Her poetry is “unfashionable,” in that it is not flattish, understated, careful or bland. It reads as if she’s never been in a creative writing class. The words crowd, lavish and lush; metaphors logjam, polemic rages, similes breed similes and sometimes unconscious puns, and it’s all part of Piercy’s earthy aesthetic:
Better, I thought, for me in my rough being
to force makeshift connections,
patches, encounters, rows,
better to swim in trouble like a muddy river rising
than to become at last all thesis
correct, consistent but hollow
the finished ghost
of my own struggle.
And it is better, because out of all the surge and flux, the sometimes dutiful rhetoric, Piercy can build moments and sometimes whole poems that she would not have achieved with careful elegance. “People of the Shell,” for instance, is superb, and it is not alone.

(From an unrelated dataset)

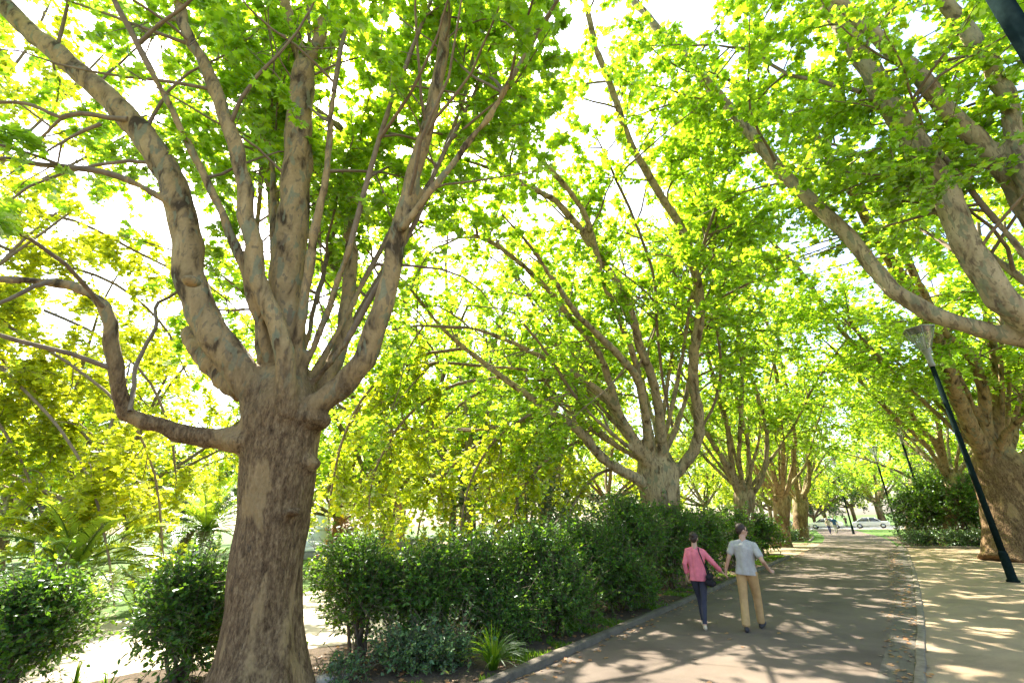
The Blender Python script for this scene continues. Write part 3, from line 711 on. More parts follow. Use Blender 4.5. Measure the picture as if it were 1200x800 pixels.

Lines and aphorisms surface, flash and sink, poems transform themselves, words swirl. The literary ancestor here is not Dickinson but Whitman, and the vision is finally, despite the small ironies, a romantic one.
Like Whitman, Piercy must be read in chunks, not sips, and appreciated for her courage, gut energy and verbal fecundity, not for laconic polish. Dancing is hard and you may fall down, her poetry implies, but she is going to dance anyway. She rams on, and the reader can only applaud.